** start Data section **

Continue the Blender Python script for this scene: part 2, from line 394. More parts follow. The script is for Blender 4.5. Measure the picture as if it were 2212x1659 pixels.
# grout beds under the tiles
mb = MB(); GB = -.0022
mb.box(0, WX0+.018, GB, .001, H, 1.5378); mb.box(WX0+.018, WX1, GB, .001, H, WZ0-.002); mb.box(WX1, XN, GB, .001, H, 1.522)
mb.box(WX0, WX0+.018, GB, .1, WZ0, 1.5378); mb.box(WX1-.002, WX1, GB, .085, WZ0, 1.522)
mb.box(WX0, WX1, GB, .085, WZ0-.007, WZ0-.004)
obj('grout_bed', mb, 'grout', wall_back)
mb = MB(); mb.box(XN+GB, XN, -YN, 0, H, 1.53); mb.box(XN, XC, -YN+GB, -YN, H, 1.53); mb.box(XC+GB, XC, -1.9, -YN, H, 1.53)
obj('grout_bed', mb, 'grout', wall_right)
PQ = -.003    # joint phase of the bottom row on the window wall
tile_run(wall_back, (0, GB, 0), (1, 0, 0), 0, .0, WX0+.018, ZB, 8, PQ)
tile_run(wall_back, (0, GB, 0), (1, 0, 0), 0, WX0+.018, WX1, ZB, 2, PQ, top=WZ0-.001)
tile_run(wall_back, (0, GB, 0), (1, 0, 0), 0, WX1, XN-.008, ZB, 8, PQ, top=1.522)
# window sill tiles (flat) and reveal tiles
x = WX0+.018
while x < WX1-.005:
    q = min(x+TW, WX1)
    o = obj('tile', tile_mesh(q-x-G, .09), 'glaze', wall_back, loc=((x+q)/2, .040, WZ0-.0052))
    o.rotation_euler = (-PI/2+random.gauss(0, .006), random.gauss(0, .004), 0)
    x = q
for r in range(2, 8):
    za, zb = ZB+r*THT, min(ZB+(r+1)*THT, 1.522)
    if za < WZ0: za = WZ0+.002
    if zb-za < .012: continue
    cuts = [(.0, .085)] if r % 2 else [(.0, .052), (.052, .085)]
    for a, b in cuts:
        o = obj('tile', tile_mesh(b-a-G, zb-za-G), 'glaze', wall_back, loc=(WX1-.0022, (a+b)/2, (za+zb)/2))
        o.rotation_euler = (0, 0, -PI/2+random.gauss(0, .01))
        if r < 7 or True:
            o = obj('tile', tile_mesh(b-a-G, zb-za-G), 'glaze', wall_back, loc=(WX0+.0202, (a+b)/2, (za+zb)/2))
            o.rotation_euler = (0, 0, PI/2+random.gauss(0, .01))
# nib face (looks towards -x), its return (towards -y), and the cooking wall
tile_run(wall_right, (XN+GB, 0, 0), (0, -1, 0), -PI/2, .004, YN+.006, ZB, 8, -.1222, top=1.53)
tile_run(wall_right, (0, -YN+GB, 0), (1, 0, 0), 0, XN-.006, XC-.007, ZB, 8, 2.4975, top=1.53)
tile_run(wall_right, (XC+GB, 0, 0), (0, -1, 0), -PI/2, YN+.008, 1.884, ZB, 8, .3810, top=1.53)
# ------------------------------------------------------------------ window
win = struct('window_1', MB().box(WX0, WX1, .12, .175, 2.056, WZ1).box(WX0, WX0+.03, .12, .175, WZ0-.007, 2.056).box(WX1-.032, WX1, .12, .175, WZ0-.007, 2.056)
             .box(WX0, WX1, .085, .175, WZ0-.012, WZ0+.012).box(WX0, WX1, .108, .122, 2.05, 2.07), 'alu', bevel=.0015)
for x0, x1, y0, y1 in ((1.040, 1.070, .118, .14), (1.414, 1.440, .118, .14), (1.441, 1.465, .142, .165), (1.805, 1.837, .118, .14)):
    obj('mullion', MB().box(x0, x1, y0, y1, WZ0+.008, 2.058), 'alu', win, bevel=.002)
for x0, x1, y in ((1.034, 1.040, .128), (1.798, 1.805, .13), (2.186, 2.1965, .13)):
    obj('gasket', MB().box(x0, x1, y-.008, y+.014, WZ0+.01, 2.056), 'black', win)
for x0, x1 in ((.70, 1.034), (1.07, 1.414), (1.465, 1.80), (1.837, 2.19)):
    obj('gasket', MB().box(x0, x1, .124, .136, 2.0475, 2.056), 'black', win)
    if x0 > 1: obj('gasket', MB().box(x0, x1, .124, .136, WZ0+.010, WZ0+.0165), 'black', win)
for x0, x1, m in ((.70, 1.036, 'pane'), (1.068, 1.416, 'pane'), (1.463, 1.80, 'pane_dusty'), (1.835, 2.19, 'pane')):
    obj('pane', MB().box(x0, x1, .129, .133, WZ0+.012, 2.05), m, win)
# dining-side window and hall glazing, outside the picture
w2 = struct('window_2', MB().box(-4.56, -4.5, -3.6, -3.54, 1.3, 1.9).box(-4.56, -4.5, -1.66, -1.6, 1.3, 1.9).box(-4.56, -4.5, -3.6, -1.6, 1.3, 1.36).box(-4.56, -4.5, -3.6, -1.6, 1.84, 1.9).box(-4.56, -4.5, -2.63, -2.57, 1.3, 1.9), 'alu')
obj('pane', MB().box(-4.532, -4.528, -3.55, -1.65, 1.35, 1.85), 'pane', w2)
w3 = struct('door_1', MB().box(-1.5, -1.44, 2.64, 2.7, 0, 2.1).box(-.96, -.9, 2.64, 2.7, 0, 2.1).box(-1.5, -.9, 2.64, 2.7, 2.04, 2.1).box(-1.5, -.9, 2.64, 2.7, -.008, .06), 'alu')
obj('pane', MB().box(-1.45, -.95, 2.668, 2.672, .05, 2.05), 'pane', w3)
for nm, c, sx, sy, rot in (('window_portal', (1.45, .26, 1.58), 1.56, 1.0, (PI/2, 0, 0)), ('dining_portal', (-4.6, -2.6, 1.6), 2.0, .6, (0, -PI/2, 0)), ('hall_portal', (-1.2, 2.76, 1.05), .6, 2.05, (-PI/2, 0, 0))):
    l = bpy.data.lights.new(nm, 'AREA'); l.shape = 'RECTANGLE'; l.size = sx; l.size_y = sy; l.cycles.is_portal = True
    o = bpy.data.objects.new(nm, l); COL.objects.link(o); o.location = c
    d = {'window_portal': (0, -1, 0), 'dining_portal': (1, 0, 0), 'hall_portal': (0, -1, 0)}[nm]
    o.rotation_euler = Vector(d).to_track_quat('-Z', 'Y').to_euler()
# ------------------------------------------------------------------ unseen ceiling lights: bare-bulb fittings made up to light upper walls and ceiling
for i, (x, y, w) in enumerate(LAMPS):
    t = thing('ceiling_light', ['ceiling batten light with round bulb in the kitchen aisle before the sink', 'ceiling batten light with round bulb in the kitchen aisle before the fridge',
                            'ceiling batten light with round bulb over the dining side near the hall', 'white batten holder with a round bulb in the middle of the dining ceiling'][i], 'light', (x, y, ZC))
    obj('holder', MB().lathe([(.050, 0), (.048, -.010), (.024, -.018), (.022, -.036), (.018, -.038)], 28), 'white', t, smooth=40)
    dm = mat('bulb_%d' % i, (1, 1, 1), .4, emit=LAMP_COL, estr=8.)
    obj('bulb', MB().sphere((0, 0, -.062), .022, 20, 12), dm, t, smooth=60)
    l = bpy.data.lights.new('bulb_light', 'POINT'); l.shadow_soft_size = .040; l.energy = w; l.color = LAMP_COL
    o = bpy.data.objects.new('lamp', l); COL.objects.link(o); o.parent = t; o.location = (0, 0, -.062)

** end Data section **

● Your instructions: Your task is to reproduce the whole listing exactly.

● Response to the exercise:
Continue the Blender Python script for this scene: part 2, from line 394. More parts follow. The script is for Blender 4.5. Measure the picture as if it were 2212x1659 pixels.
# grout beds under the tiles
mb = MB(); GB = -.0022
mb.box(0, WX0+.018, GB, .001, H, 1.5378); mb.box(WX0+.018, WX1, GB, .001, H, WZ0-.002); mb.box(WX1, XN, GB, .001, H, 1.522)
mb.box(WX0, WX0+.018, GB, .1, WZ0, 1.5378); mb.box(WX1-.002, WX1, GB, .085, WZ0, 1.522)
mb.box(WX0, WX1, GB, .085, WZ0-.007, WZ0-.004)
obj('grout_bed', mb, 'grout', wall_back)
mb = MB(); mb.box(XN+GB, XN, -YN, 0, H, 1.53); mb.box(XN, XC, -YN+GB, -YN, H, 1.53); mb.box(XC+GB, XC, -1.9, -YN, H, 1.53)
obj('grout_bed', mb, 'grout', wall_right)
PQ = -.003    # joint phase of the bottom row on the window wall
tile_run(wall_back, (0, GB, 0), (1, 0, 0), 0, .0, WX0+.018, ZB, 8, PQ)
tile_run(wall_back, (0, GB, 0), (1, 0, 0), 0, WX0+.018, WX1, ZB, 2, PQ, top=WZ0-.001)
tile_run(wall_back, (0, GB, 0), (1, 0, 0), 0, WX1, XN-.008, ZB, 8, PQ, top=1.522)
# window sill tiles (flat) and reveal tiles
x = WX0+.018
while x < WX1-.005:
    q = min(x+TW, WX1)
    o = obj('tile', tile_mesh(q-x-G, .09), 'glaze', wall_back, loc=((x+q)/2, .040, WZ0-.0052))
    o.rotation_euler = (-PI/2+random.gauss(0, .006), random.gauss(0, .004), 0)
    x = q
for r in range(2, 8):
    za, zb = ZB+r*THT, min(ZB+(r+1)*THT, 1.522)
    if za < WZ0: za = WZ0+.002
    if zb-za < .012: continue
    cuts = [(.0, .085)] if r % 2 else [(.0, .052), (.052, .085)]
    for a, b in cuts:
        o = obj('tile', tile_mesh(b-a-G, zb-za-G), 'glaze', wall_back, loc=(WX1-.0022, (a+b)/2, (za+zb)/2))
        o.rotation_euler = (0, 0, -PI/2+random.gauss(0, .01))
        if r < 7 or True:
            o = obj('tile', tile_mesh(b-a-G, zb-za-G), 'glaze', wall_back, loc=(WX0+.0202, (a+b)/2, (za+zb)/2))
            o.rotation_euler = (0, 0, PI/2+random.gauss(0, .01))
# nib face (looks towards -x), its return (towards -y), and the cooking wall
tile_run(wall_right, (XN+GB, 0, 0), (0, -1, 0), -PI/2, .004, YN+.006, ZB, 8, -.1222, top=1.53)
tile_run(wall_right, (0, -YN+GB, 0), (1, 0, 0), 0, XN-.006, XC-.007, ZB, 8, 2.4975, top=1.53)
tile_run(wall_right, (XC+GB, 0, 0), (0, -1, 0), -PI/2, YN+.008, 1.884, ZB, 8, .3810, top=1.53)
# ------------------------------------------------------------------ window
win = struct('window_1', MB().box(WX0, WX1, .12, .175, 2.056, WZ1).box(WX0, WX0+.03, .12, .175, WZ0-.007, 2.056).box(WX1-.032, WX1, .12, .175, WZ0-.007, 2.056)
             .box(WX0, WX1, .085, .175, WZ0-.012, WZ0+.012).box(WX0, WX1, .108, .122, 2.05, 2.07), 'alu', bevel=.0015)
for x0, x1, y0, y1 in ((1.040, 1.070, .118, .14), (1.414, 1.440, .118, .14), (1.441, 1.465, .142, .165), (1.805, 1.837, .118, .14)):
    obj('mullion', MB().box(x0, x1, y0, y1, WZ0+.008, 2.058), 'alu', win, bevel=.002)
for x0, x1, y in ((1.034, 1.040, .128), (1.798, 1.805, .13), (2.186, 2.1965, .13)):
    obj('gasket', MB().box(x0, x1, y-.008, y+.014, WZ0+.01, 2.056), 'black', win)
for x0, x1 in ((.70, 1.034), (1.07, 1.414), (1.465, 1.80), (1.837, 2.19)):
    obj('gasket', MB().box(x0, x1, .124, .136, 2.0475, 2.056), 'black', win)
    if x0 > 1: obj('gasket', MB().box(x0, x1, .124, .136, WZ0+.010, WZ0+.0165), 'black', win)
for x0, x1, m in ((.70, 1.036, 'pane'), (1.068, 1.416, 'pane'), (1.463, 1.80, 'pane_dusty'), (1.835, 2.19, 'pane')):
    obj('pane', MB().box(x0, x1, .129, .133, WZ0+.012, 2.05), m, win)
# dining-side window and hall glazing, outside the picture
w2 = struct('window_2', MB().box(-4.56, -4.5, -3.6, -3.54, 1.3, 1.9).box(-4.56, -4.5, -1.66, -1.6, 1.3, 1.9).box(-4.56, -4.5, -3.6, -1.6, 1.3, 1.36).box(-4.56, -4.5, -3.6, -1.6, 1.84, 1.9).box(-4.56, -4.5, -2.63, -2.57, 1.3, 1.9), 'alu')
obj('pane', MB().box(-4.532, -4.528, -3.55, -1.65, 1.35, 1.85), 'pane', w2)
w3 = struct('door_1', MB().box(-1.5, -1.44, 2.64, 2.7, 0, 2.1).box(-.96, -.9, 2.64, 2.7, 0, 2.1).box(-1.5, -.9, 2.64, 2.7, 2.04, 2.1).box(-1.5, -.9, 2.64, 2.7, -.008, .06), 'alu')
obj('pane', MB().box(-1.45, -.95, 2.668, 2.672, .05, 2.05), 'pane', w3)
for nm, c, sx, sy, rot in (('window_portal', (1.45, .26, 1.58), 1.56, 1.0, (PI/2, 0, 0)), ('dining_portal', (-4.6, -2.6, 1.6), 2.0, .6, (0, -PI/2, 0)), ('hall_portal', (-1.2, 2.76, 1.05), .6, 2.05, (-PI/2, 0, 0))):
    l = bpy.data.lights.new(nm, 'AREA'); l.shape = 'RECTANGLE'; l.size = sx; l.size_y = sy; l.cycles.is_portal = True
    o = bpy.data.objects.new(nm, l); COL.objects.link(o); o.location = c
    d = {'window_portal': (0, -1, 0), 'dining_portal': (1, 0, 0), 'hall_portal': (0, -1, 0)}[nm]
    o.rotation_euler = Vector(d).to_track_quat('-Z', 'Y').to_euler()
# ------------------------------------------------------------------ unseen ceiling lights: bare-bulb fittings made up to light upper walls and ceiling
for i, (x, y, w) in enumerate(LAMPS):
    t = thing('ceiling_light', ['ceiling batten light with round bulb in the kitchen aisle before the sink', 'ceiling batten light with round bulb in the kitchen aisle before the fridge',
                            'ceiling batten light with round bulb over the dining side near the hall', 'white batten holder with a round bulb in the middle of the dining ceiling'][i], 'light', (x, y, ZC))
    obj('holder', MB().lathe([(.050, 0), (.048, -.010), (.024, -.018), (.022, -.036), (.018, -.038)], 28), 'white', t, smooth=40)
    dm = mat('bulb_%d' % i, (1, 1, 1), .4, emit=LAMP_COL, estr=8.)
    obj('bulb', MB().sphere((0, 0, -.062), .022, 20, 12), dm, t, smooth=60)
    l = bpy.data.lights.new('bulb_light', 'POINT'); l.shadow_soft_size = .040; l.energy = w; l.color = LAMP_COL
    o = bpy.data.objects.new('lamp', l); COL.objects.link(o); o.parent = t; o.location = (0, 0, -.062)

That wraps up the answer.